A short, quick-reading cat cozy
Deidre is sixty-three, widowed, and a librarian in the coastal
town of Green Harbor, Maine, where she dreams of building an addition to the
library so she can create a "teen corner." None of that, though, is what
makes her special. Deirdre has three specific qualities that make us like her:
- She reads a lot of mysteries.
- She likes to solve mysteries.
- She has two cats who go pretty much wherever she goes.
The cats are named Joe and Flipper. Joe is a tabby with a
talent for opening doors and finding clues, and Flipper is a black and white “whale
of a cat” who … well, let’s just say Flipper is less active.

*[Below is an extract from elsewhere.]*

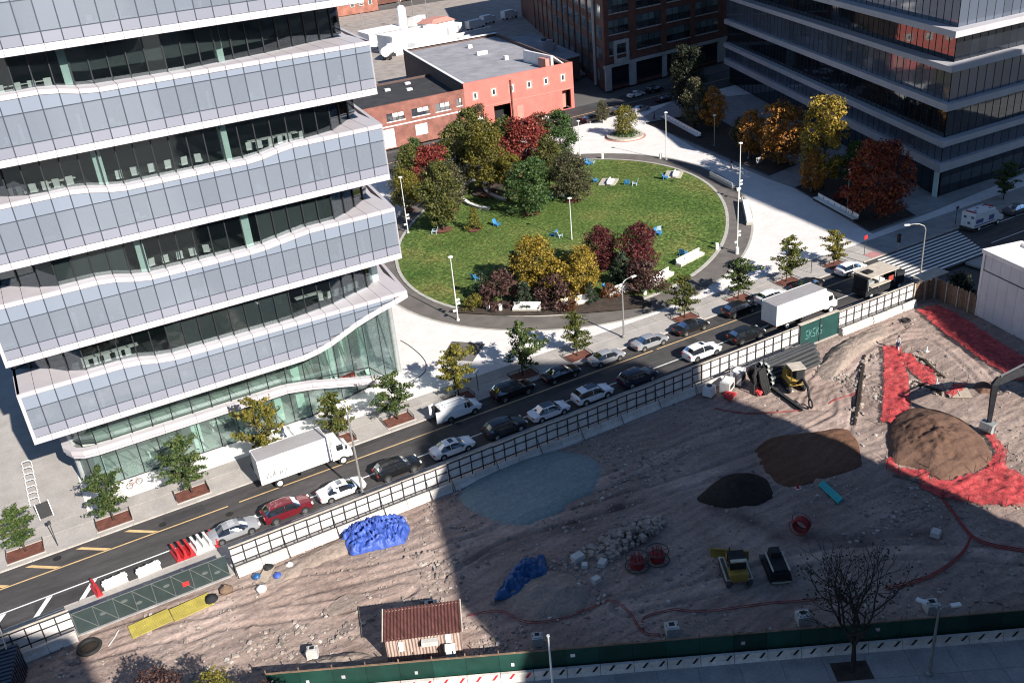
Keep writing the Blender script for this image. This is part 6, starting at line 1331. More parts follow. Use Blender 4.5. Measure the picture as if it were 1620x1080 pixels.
# a bicycle leaning by the lobby
b = (1.32, 89.48, 0.00); t = thing('bicycle', 'parked bicycle in front of the lobby glass', 'bicycle', (b[0], b[1], .12), .3)
for x in (-.52, .52):
    w = MB().torus((x, 0, .34), .32, .025, 'Y', 18, 5).build('wheel', 'rubber', t); s_ = MB()
    for k in range(4): a = k*PI/4; s_.tube([(x+.3*math.cos(a), 0, .34+.3*math.sin(a)), (x-.3*math.cos(a), 0, .34-.3*math.sin(a))], .006, 3)
    s_.build('spokes', 'galvanised', w)
MB().tube([(-.52, 0, .34), (-.1, 0, .32), (.4, 0, .8), (-.2, 0, .78), (-.1, 0, .32)], .022, 5).tube([(-.52, 0, .34), (-.2, 0, .78)], .018, 5).tube([(.52, 0, .34), (.38, 0, .9)], .022, 5).build('frame', 'furniture_red', t)
MB().box(-.22, 0, .86, .24, .12, .05).build('saddle', 'black_matte', t); MB().tube([(.36, -.25, .96), (.38, 0, .92), (.36, .25, .96)], .018, 5).build('handlebar', 'black_matte', t)
# white benches: stone plinth, pale slab, raised back
def bench(label, a, b, back=True, z=.2, plinth='bench_stone', group='white benches round the oval lawn', flip=1):
    L = math.hypot(b[0]-a[0], b[1]-a[1]); an = math.atan2(b[1]-a[1], b[0]-a[0]); t = thing('bench', label, 'bench', ((a[0]+b[0])/2, (a[1]+b[1])/2, z), an, group)
    MB().box(0, 0, .18, L, 1.0, .36).build('plinth', plinth, t); n = max(2, int(L/1.6))
    for i in range(n): MB().box(-L/2+L*(i+.5)/n, -.05*flip, .45, L/n-.06, .95, .10).build('seat_slab', 'bench_white', t)
    if back:
        for i in range(n): MB().box(-L/2+L*(i+.5)/n, .42*flip, .80, L/n-.10, .10, .55, rx=-.12*flip).build('back_slab', 'bench_white', t)
        for i in range(n+1): MB().box(-L/2+.1+(L-.2)*i/n, .36*flip, .6, .07, .10, .3).build('bracket', 'black_matte', t)
    return t
bench('white bench before the dark shrubs, left of two at the path', (52.36, 100.80, 0.00), (55.26, 98.37, 0.00)); bench('white bench at the path left of the rusty shrub', (57.77, 97.28, 0.00), (61.62, 96.37, 0.00)); bench('white bench in front of the conifer under the crimson tree', (64.24, 96.00, 0.00), (68.87, 96.14, 0.00)); bench('white bench half hidden behind the purple shrub', (71.01, 95.13, 0.00), (75.65, 96.59, 0.00)); bench('white bench at the lawn edge beside the blue chair', (78.08, 98.09, 0.00), (83.43, 99.37, 0.00))
bench('curved-edge white bench along the path near the round pole', (108.69, 126.82, 0.00), (107.02, 118.91, 0.00), flip=-1); bench('white bench on the path at the right end of the oval', (103.37, 112.33, 0.00), (96.74, 103.85, 0.00), flip=-1)
bench('long white bench at the near planting bed in shade', (112.56, 105.64, 0.00), (109.42, 94.30, 0.00), True, .15, 'steel_dark', 'long benches at the planting beds', 1); bench('long white bench at the far planting bed in shade', (128.87, 167.18, 0.00), (123.64, 148.31, 0.00), True, .15, 'steel_dark', 'long benches at the planting beds', 1)
def arc_bench(label, pts, z=.42):
    t = thing('curved_seat', label, 'seat', (pts[0][0], pts[0][1], z), 0, 'curved white seats under the trees', world=True); OFF[t.name] = (pts[0][0], pts[0][1], 0)
    t.location = (pts[0][0], pts[0][1], z-.1)
    for p, q in zip(pts, pts[1:]):
        a = math.atan2(q[1]-p[1], q[0]-p[0]); L = math.hypot(q[0]-p[0], q[1]-p[1]); cx, cy = (p[0]+q[0])/2, (p[1]+q[1])/2
        MB().box(cx, cy, .5, L*1.02, .62, .12, rz=a).build('seat_slab', 'bench_white', t); MB().box(cx, cy, .22, L*.9, .4, .44, rz=a).build('plinth', 'bench_stone', t)
arc_bench('curved white seat in a dark bed under the trees', [(76.61, 153.70, 0.00), (74.86, 151.19, 0.00), (73.69, 148.25, 0.00), (73.32, 145.63, 0.00), (73.40, 143.14, 0.00), (73.97, 141.15, 0.00)]); arc_bench('long curved white seat beside the large olive tree', [(73.20, 154.43, 0.00), (71.41, 153.56, 0.00), (69.51, 150.33, 0.00), (68.20, 146.73, 0.00), (67.92, 143.70, 0.00), (68.30, 141.04, 0.00), (69.32, 138.72, 0.00)]); arc_bench('short curved white seat deep in the tree shade', [(80.60, 152.43, 0.00), (79.13, 149.59, 0.00), (78.15, 146.91, 0.00)])
struct(MB().sheet(blob(*(77.65, 147.92, 0.00)[:2], 6.5, 5.0, .4, 24, .1, 9), .50).build('planting_bed', 'planting_soil'))
# picnic slabs
for lb, p, rz in (('stone picnic platform with a white seat on the lawn', (93.04, 136.79, 0.00), .75), ('stone picnic platform with white seat at the lawn rim', (104.14, 131.96, 0.00), .75)):
    t = thing('picnic_platform', lb, 'platform', (p[0], p[1], .3), rz); MB().box(0, 0, .18, 3.4, 3.0, .36).build('slab', 'bench_stone', t); MB().box(-.6, -.5, .48, 2.8, .8, .22).build('seat', 'bench_white', t); MB().box(-.6, -.15, .75, 2.8, .12, .35).build('backrest', 'bench_white', t)
# lawn chairs
def lawn_chair(mat):
    t = thing('lawn_chair', 'x', 'chair', group='lawn chairs on the oval')
    for i in range(4): MB().box(-.3+.2*i, .0, .36, .18, .75, .04, rx=.18).build('seat_slat', mat, t)
    for i in range(4): MB().box(-.3+.2*i, .52, .74, .18, .05, .95, rx=-.38).build('back_slat', mat, t)
    for s_ in (-1, 1): MB().box(s_*.46, .0, .56, .13, .85, .04).build('arm_rest', mat, t)
    for s_ in (-.44, .44):
        for y in (-.36, .36): MB().box(s_, y, .27, .07, .09, .54).build('leg', mat, t)
    return t
cb_, cp_ = tree_of(lawn_chair('blue_chair')), tree_of(lawn_chair('pale_blue_chair'))
CH = [(cb_, (66.47, 130.80, 0.00), .4, 'blue lawn chair alone left of the middle lamp pole'), (cp_, (71.30, 119.39, 0.00), 1.9, 'pale chair above the bright yellow tree on the lawn'), (cb_, (70.99, 120.41, 0.00), 3.6, 'blue chair left of the pale chair above the yellow tree'), (cb_, (96.58, 148.69, 0.00), .3, 'blue chair at the back edge of the lawn'), (cp_, (97.57, 148.85, 0.00), 2.2, 'pale chair at the back edge of the lawn'), (cb_, (91.51, 138.83, 0.00), 1.2, 'blue chair at the left of the picnic platform'), (cb_, (94.77, 133.52, 0.00), 2.5, 'bright blue chair right of the picnic platform'), (cp_, (95.53, 132.26, 0.00), 4.0, 'pale chair right of the picnic platform'), (cb_, (101.70, 131.24, 0.00), .9, 'blue chair at the rim platform'),
      (cp_, (84.21, 110.90, 0.00), 2.9, 'pale chair beside the large crimson tree'), (cb_, (83.52, 109.68, 0.00), .6, 'blue chair beside the large crimson tree'), (cb_, (81.15, 100.76, 0.00), 2.1, 'blue chair behind the white bench at the lawn edge'), (cp_, (80.48, 136.27, 0.00), 1.0, 'pale chair in shade right of the bright green tree'), (cp_, (82.25, 135.51, 0.00), 2.6, 'pale chair under the grey-olive tree'), (cp_, (57.00, 135.15, 0.00), 4.1, 'white chair at the foot of the large olive tree'), (cp_, (63.22, 98.77, 0.00), 2.4, 'pale chair between conifer and golden tree'), (cb_, (65.20, 97.08, 0.00), .5, 'blue chair under the crimson trees'), (cb_, (53.17, 113.15, 0.00), 1.7, 'blue chair hidden at the dark conifer, front group')]
for tr_, p, rz, lb in CH:
    c = copy_tree(tr_); c.location = (p[0], p[1], .34); c.rotation_euler = (0, 0, rz); tag(c, lb)
for tr_ in (cb_, cp_):
    for o in [tr_[0]]+[c for c, _ in tr_[1]]: bpy.data.objects.remove(o)
for p, lb in (((49.76, 102.98, 0.00), 'white bollard at the path, left of a pair'), ((50.94, 101.74, 0.00), 'white bollard at the path, right of a pair'), ((101.41, 150.95, 0.00), 'white bollard at the back of the path'), ((109.35, 142.62, 0.00), 'grey bollard beside the plaza pole'), ((86.49, 99.61, 0.00), 'white bollard at the lawn rim near the right pole'), ((87.51, 96.38, 0.00), 'white bollard at the foot of the right pole'), ((68.73, 93.52, 0.00), 'white bollard beside the purple shrub'), ((109.50, 127.60, 0.00), 'white bollard at the end of the path bench')):
    t = thing('bollard', lb, 'bollard', (p[0], p[1], .14), 0, 'white bollards round the oval path'); MB().lathe([(.26, 0), (.26, .95), (.22, 1.02)], 12).build('shaft', 'bollard_white', t); MB().lathe([(.30, 0), (.30, .04)], 12).build('base', 'bench_stone', t)
b = (119.10, 126.01, 0.00); sign('small white notice in the far planting bed', b, 1.6, 1.4, 1.1, 'concrete_walk_cool')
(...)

The mystery begins one summer morning when Deidre opens the
library only to find a dead man on the floor. On his chest is an open paperback
book, a romance.
This is not how Deirdre normally starts her day.
The dead man is one Doc Roy. He and his wife Libby run (or ran, rather) a hotel out of a beautiful
Victorian manor. The question is, who could possibly want Doc dead? Deidre sets
out to discover the truth.
And that is where Joe the cat comes in, with his
aforementioned ability to locate important clues and, just as important, point his
person right to them. Really, one wonders whether Deidre would be able to solve
anything without Joe’s help.
Soon Deidre is involved in a mystery of debt, infidelity,
and our old friend greed. The solution to the puzzle uncovers a long-kept
secret Deidre never would have suspected.
We enjoyed the characters in this book, especially Deidre and
the cats, and of course we loved the active part Joe plays in solving the
mystery. There are quite a few places in the text where a comma would help a
sentence work a little better, but overall the style is straightforward and very
easy to read. The mystery is a good one to have in a short book—one whose
solution is not too complicated but not obvious either.
If you’re looking for a quick evening’s read with a mystery
that relies on a cat’s ingenuity, Deidre
the Cat Lady Sleuth may be just the book for you.